Ramp is just the latest in a long line of labels placing their faith in the talents of Vessel, Kahn, El Kid, Zhou, Jabu, and further projects yet to be thought of. The Left_Blank and A Future Without labels have already played host to a slew of material, while the aforementioned Punch Drunk and Immerse were some of the first to give the gang vinyl releases. On the horizon, New York stable Tri Angle have asked for a Vessel album from Seb, while Jabu will see their first release proper on Astro:Dynamics. It’s already a dizzying array of names and releases that should propel the team far, but there’s comfort in the knowledge that their shared principles will only serve to maintain the quality no matter how successful they become.

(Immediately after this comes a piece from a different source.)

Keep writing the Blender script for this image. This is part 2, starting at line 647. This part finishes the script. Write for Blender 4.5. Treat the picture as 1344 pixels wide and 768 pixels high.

“I think what people miss about the essence of dance music is that it wasn’t originally a safe, boring thing,” says Amos, getting back to the purpose behind Young Echo. “All of these styles that people are doing quite boringly, house music, dubstep, techno, whatever, they all started out very fringe, almost punk things, and I think sometimes people forget that. It can become all about keeping a crowd happy.”

“I don’t think any of us are worried about keeping a crowd happy!” laughs Joe. “Our plan is to try and piss off as many people as possible.”